[GLLUG] Am I over-reacting to this?

Mike Brodbelt mike at coruscant.org.uk
Wed Jan 15 23:47:42 UTC 2014


On 15/01/14 22:26, John Edwards wrote:
> On Wed, Jan 15, 2014 at 09:12:29PM +0000, James Courtier-Dutton wrote:
> <snip>
>> Also, Canonical have root access to all Ubuntu Linux installs. After
>> all, who compiles all the binaries, when you install Ubuntu Linux.
>
> Why pick on Canonical? The same holds true for any binary distributed
> operating system.

https://wiki.debian.org/ReproducibleBuilds

Not a silver bullet, but at least shows that the problem described is 
being taken seriously, and Debian (at least, and I believe other 
distros) are taking steps to provide provability in this arena.

> Even compiling from source does not give you 100% safety, because you
> then need to trust the C compiler (see Ken Thompson).

I'm not a huge fan of the C compiler being highlighted - Thompson's 
point AIUI wasn't just that you needed to trust the compiler, it was 
that any system is vulnerable to compromise from untrusted layers below it.

So yes, you need to trust the compiler, but also the microcode, the 
firmware, the CPU, and so on. In the light of the NSA disclosures, and 
articles like https://spritesmods.com/?art=hddhack, I believe the the C 
compiler is one of the less likely places for you to find an issue. The 
NSA and GCHQ are clearly targeting firmware/BIOS level malware that 
persists across full reinstalls, and have been busily doing this to 
network equipment.

> The key things are trust and reproducibility. Open source software can
> be easily recompiled and compared to those distributed in binary form.

Reproducibility is being worked on. Full stack trust is a *much* harder 
problem in today's ecosystem. It requires, at a minimum, a system with 
no firmware without both source and a method of verification that the 
installed binary images in flash come from that source. It's also far 
from inconceivable that the NSA would backdoor hardware by adding 
transistors or physical taps (like the modified ethernet transceivers 
that have been seen), so unless you can verify the design, and have 
confidence that the item you bought wasn't intercepted in transit and 
swapped for a compromised version, you still have a problem.
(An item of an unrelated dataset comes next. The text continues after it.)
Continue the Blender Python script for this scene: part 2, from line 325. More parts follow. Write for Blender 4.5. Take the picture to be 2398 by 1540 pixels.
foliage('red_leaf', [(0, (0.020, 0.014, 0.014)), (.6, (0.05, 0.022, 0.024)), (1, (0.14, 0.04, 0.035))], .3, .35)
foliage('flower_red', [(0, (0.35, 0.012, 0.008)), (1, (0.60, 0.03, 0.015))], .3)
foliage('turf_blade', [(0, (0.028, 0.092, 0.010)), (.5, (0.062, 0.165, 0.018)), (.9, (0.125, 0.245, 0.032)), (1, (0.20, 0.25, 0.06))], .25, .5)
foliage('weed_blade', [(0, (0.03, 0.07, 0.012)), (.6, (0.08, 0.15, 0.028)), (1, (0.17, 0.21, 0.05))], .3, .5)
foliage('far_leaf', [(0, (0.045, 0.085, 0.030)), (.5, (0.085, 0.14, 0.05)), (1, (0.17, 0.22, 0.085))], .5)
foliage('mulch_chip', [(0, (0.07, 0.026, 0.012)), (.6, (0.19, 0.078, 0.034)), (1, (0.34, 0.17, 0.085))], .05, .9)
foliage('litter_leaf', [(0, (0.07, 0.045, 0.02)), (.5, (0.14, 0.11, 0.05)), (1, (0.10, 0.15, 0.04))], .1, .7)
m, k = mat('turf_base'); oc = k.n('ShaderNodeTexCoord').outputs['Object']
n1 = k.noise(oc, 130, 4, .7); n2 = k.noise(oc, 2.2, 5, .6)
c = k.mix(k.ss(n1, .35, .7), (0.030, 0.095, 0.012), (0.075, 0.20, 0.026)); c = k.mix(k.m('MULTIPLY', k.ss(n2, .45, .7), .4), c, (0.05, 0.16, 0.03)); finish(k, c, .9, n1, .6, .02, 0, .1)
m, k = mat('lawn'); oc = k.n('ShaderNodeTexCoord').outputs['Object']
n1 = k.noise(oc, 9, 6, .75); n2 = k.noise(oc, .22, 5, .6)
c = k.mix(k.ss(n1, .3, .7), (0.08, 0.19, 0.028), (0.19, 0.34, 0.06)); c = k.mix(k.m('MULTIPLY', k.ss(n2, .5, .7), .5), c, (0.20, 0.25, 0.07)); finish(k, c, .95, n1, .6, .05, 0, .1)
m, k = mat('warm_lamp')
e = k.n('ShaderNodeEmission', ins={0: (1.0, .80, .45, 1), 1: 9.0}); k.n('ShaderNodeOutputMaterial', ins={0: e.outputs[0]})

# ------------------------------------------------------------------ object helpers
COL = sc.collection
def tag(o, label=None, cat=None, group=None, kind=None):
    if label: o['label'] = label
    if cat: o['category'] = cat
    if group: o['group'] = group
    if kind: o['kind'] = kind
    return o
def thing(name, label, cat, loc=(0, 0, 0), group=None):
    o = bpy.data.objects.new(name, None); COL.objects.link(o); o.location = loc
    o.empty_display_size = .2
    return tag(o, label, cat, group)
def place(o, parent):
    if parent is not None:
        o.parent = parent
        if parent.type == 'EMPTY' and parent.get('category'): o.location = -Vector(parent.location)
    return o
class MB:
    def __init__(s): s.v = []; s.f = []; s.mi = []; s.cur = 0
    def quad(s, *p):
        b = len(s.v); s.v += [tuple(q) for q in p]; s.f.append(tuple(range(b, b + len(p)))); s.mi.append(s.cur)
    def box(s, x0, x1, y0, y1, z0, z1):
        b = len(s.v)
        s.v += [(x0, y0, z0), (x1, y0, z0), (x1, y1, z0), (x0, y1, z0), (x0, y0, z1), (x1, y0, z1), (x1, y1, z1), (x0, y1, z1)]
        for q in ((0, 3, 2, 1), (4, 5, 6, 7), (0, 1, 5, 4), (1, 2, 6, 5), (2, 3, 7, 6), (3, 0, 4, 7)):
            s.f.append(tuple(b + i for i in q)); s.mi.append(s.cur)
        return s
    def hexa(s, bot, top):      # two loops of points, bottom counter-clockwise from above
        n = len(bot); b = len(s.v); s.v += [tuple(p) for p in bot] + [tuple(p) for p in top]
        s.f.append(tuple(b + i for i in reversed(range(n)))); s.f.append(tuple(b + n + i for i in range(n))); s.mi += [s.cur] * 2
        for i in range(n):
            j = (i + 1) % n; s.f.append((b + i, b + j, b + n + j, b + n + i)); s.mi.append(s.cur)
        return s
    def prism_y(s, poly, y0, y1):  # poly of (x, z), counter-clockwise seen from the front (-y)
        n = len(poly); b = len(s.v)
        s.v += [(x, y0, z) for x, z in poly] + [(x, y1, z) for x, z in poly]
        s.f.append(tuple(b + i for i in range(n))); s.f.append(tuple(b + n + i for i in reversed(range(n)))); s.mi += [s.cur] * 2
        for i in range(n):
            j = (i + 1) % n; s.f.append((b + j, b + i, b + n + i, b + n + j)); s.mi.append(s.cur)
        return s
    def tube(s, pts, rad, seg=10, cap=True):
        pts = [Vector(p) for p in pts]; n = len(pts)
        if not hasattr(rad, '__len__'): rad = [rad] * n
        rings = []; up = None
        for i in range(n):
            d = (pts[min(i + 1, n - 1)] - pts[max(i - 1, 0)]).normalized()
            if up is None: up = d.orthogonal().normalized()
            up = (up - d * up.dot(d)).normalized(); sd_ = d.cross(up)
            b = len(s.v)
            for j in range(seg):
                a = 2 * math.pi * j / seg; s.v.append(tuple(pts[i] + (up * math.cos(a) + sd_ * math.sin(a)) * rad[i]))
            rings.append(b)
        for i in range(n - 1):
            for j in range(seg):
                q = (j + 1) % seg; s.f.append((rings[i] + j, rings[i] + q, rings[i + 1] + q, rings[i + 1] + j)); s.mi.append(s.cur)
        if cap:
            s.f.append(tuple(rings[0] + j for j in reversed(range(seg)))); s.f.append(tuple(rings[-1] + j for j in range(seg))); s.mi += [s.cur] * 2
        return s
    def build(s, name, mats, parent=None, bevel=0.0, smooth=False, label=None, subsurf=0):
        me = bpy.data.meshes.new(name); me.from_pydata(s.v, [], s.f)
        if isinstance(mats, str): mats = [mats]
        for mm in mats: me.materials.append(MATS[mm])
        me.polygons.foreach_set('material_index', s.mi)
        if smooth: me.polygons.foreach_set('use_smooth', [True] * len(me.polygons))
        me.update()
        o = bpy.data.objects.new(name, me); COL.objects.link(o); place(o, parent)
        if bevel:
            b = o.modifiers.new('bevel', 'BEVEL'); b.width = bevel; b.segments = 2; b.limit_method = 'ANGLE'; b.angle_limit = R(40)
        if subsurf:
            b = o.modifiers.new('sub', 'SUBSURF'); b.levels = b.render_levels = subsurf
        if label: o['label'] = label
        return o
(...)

What open-source and free software can do is raise the bar on mass 
surveillance, by increasing transparency and inspectability. That would 
be a win in my book - I accept that a court ordered intercept may be 
required sometimes, I just object to the dragnet surveillance that's 
going on. Physical modifications to hardware aren't scalable in the way 
that router exploits are, as long as the manufacturers aren't colluding 
to undermine security. The economic consequences to them of being caught 
doing that are sufficiently severe that I would expect them to resist 
strongly. We're already seeing estimates of the economic damage the NSA 
has caused to Silicon Valley, and they're not small.

> Open source companies tend to have much less lock-on then others (eg
> Microsoft and Oracle) so if a backdoor is found then trust is quickly
> destroyed and they will lose most of their business.

I think commercial companies shipping proprietary code have just as much 
to lose here - they just have economic motivations rather than community 
respect.

> Bruce Schneier is currently cataloging the various backdoors used by
> the NSA on his blog at https://www.schneier.com/ and the most common
> thread is to use an exploits in a closed source OS and then use the
> closed source firmware to make it persistent.

I suspect that has more to do with the target population using mostly 
systems with a closed source OS. I'd love to believe that we're 
inherently more secure, but I'm unconvinced. I do believe that we're 
more secure than Windows, but that more due to years of bad architecture 
decisions and "bug for bug" compatibility, rather than inherent 
engineering superiority. Widespread code visibility is FOSS s/w does 
hopefully reduce the time zero-day exploits remain unpatched though.